1. A system of inequalities that can be written to solve the problem is as follows:
5x + 2.5y ≤ 60
x + y ≥ 14
x ≥ 0, y ≥ 0
2. One possible solution within the shaded region could be x = 8 and y = 6.
We set up a system of inequalities to represent the constraints and then graph them to find a possible solution.
Let's start by defining our variables and setting up the inequalities.
Let x represent the number of hamburgers purchased and y represent the number of tacos purchased.
The constraints are:
Yaritza has 60 to spend, so the total cost of the hamburgers and tacos cannot exceed 60:
1) 5x + 2.50y ≤ 60
Yaritza must buy at least 14 hamburgers and tacos altogether:
2) x + y ≥ 14
Yaritza must buy at least 0 of each item:
3) x ≥ 0, y ≥ 0
We can graph these inequalities to find a possible solution.

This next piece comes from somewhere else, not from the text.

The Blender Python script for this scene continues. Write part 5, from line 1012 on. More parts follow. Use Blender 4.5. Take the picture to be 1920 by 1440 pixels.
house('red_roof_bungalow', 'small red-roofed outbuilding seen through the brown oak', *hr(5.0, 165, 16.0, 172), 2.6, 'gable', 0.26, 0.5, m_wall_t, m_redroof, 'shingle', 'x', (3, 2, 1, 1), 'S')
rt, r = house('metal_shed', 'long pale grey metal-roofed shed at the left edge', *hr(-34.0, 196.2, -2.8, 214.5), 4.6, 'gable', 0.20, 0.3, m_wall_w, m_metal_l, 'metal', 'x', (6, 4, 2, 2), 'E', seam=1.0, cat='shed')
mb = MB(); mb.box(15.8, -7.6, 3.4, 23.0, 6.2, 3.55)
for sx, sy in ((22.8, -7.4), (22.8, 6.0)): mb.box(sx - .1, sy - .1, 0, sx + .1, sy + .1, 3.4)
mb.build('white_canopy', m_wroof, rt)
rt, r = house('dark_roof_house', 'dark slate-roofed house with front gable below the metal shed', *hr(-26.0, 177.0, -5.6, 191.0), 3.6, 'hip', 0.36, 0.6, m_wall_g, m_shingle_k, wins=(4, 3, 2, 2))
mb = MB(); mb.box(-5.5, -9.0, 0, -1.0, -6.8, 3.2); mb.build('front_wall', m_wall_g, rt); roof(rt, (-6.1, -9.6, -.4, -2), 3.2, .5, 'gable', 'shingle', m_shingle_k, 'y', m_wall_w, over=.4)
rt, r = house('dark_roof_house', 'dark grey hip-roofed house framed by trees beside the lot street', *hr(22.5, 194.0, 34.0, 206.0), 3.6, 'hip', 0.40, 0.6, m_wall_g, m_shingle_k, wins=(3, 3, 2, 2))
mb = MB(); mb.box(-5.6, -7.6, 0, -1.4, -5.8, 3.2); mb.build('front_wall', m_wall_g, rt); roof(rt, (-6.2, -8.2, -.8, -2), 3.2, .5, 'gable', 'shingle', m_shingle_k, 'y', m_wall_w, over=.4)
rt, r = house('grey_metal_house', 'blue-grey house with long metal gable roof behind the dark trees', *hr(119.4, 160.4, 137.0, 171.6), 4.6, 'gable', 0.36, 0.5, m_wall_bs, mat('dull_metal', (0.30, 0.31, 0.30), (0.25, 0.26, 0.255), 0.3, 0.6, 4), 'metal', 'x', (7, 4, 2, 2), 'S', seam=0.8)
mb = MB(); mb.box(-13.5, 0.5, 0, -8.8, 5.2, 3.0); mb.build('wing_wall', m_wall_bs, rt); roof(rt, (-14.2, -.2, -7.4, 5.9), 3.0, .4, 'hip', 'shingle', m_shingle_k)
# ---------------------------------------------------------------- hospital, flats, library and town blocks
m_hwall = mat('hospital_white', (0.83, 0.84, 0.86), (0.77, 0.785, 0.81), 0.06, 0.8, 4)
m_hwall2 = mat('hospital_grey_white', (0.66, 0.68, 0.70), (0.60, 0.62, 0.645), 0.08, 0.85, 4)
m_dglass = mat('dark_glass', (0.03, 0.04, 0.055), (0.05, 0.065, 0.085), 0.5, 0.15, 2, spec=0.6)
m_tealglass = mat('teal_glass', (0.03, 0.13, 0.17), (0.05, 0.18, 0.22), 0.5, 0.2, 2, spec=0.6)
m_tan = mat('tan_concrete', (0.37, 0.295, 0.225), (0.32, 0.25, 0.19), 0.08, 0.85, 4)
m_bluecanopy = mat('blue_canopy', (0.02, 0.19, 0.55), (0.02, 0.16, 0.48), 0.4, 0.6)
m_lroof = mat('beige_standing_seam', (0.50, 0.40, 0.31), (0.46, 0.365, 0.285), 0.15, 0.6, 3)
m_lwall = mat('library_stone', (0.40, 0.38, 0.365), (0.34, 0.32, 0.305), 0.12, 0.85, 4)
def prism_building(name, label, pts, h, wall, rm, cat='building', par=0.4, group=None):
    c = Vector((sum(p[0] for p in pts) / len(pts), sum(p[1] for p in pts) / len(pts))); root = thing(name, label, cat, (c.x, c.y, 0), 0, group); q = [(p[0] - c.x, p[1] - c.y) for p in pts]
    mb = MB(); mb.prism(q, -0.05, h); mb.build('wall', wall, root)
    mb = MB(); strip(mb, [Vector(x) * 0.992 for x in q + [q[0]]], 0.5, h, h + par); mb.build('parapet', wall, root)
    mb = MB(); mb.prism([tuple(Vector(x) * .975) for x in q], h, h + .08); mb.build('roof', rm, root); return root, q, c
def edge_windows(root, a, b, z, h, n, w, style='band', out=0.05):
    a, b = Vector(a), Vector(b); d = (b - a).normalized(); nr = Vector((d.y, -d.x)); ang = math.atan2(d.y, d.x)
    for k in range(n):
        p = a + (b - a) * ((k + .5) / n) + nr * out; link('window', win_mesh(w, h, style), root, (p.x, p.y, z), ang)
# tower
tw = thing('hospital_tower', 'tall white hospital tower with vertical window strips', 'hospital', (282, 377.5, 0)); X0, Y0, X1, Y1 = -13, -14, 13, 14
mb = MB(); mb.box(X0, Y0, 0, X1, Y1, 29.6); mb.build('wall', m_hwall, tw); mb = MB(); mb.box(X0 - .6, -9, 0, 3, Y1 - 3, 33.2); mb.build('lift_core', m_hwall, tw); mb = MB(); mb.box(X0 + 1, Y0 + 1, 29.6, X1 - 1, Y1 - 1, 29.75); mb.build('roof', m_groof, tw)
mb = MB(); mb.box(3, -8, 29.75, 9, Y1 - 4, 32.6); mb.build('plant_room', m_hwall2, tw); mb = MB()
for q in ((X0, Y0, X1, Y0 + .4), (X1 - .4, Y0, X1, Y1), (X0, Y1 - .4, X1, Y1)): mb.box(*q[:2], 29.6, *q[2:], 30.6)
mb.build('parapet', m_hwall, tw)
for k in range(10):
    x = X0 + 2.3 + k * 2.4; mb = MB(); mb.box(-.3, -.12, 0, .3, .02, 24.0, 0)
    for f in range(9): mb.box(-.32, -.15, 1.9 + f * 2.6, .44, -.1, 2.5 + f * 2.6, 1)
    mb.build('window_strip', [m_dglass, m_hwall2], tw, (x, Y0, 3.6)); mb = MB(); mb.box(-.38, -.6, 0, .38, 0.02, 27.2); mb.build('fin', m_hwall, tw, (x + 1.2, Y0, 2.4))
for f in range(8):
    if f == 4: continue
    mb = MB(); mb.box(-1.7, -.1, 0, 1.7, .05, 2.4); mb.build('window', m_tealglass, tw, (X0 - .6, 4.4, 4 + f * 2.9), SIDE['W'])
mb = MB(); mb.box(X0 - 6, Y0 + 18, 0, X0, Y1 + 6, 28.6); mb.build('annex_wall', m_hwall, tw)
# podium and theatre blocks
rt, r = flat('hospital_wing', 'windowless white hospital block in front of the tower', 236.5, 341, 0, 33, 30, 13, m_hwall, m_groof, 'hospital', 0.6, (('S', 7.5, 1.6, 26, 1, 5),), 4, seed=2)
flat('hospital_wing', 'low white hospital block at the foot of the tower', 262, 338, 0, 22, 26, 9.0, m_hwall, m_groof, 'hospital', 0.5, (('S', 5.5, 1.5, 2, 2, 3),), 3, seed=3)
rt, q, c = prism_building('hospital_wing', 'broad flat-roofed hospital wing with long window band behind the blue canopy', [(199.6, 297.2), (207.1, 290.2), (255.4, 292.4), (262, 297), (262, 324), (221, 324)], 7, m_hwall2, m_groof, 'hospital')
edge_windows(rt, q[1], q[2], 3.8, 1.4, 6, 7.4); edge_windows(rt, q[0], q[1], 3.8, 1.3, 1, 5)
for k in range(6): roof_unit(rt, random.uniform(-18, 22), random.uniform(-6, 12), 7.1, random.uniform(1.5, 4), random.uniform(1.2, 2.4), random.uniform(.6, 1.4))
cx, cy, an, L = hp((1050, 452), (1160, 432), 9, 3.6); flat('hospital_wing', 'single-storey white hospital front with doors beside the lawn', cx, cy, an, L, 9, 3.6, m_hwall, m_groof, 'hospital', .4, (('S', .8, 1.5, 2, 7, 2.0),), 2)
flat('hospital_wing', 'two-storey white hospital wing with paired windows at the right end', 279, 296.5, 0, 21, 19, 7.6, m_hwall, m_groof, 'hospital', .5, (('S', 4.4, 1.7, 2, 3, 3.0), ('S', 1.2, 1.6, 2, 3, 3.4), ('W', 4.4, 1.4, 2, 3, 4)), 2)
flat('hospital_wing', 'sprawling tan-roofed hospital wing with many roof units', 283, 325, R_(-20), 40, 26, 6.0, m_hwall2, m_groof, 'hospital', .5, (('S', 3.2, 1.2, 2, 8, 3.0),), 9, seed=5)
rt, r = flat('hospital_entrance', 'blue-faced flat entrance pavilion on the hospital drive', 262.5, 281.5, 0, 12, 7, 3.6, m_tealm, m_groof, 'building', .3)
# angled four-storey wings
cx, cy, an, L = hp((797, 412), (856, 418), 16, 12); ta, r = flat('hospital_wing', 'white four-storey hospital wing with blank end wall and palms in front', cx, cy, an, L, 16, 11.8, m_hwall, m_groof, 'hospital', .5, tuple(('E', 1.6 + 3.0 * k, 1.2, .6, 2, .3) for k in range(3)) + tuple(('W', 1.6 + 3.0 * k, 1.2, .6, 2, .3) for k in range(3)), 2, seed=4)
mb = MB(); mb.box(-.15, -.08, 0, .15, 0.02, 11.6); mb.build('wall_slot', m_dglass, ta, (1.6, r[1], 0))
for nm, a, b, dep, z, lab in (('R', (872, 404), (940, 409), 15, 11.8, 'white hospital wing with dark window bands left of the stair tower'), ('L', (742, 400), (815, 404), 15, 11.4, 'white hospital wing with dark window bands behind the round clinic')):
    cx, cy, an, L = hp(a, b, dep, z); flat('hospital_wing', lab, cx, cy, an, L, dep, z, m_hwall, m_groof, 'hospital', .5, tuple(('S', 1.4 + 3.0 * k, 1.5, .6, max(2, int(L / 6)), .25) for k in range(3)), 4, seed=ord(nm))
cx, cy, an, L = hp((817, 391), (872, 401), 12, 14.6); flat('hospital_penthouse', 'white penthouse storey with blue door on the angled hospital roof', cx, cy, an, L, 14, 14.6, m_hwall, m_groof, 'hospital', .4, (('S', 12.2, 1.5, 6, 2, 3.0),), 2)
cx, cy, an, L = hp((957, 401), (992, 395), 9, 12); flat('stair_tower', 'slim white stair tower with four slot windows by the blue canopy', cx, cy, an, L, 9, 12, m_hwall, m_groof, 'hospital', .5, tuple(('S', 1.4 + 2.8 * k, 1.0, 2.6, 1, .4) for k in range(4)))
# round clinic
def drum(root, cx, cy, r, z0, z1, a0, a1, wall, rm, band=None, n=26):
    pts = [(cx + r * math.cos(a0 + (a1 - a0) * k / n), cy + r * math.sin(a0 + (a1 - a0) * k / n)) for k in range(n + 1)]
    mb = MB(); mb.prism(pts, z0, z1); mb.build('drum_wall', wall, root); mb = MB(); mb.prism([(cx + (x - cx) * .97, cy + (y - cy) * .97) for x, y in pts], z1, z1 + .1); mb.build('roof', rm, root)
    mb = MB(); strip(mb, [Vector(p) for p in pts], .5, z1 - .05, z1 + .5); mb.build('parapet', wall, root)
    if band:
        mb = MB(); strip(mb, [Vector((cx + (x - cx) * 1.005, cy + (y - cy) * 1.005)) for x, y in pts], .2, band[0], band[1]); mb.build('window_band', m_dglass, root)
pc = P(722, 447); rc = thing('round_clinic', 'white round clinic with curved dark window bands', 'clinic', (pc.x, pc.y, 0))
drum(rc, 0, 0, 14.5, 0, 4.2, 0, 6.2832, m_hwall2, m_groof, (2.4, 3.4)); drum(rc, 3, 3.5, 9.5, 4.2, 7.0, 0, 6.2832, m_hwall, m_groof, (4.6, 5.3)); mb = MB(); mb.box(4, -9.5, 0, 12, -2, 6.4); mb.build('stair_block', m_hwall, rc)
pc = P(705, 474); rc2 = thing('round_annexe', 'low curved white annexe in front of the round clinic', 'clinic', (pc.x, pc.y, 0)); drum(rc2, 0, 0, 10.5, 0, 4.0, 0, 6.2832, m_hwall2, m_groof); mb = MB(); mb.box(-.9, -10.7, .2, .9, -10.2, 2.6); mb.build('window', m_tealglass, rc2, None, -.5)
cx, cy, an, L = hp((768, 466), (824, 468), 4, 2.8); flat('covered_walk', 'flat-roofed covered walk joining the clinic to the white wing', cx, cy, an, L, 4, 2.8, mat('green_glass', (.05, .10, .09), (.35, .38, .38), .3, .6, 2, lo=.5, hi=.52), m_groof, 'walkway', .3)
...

Graph the line 5x + 2.50y = 60 by finding the intercepts:
When x = 0, 2.50y = 60, so y = 24
When y = 0, 5x = 60, so x = 12
We plot these points and draw the line.
Next, graph the line x + y = 14 and find the intercepts:
When x = 0, y = 14
When y = 0, x = 14
We plot these points and draw the line.
Finally, shade the region that satisfies all the inequalities.
Thus, one possible solution within this region could be, for example, x = 8 and y = 6, which satisfies all the constraints.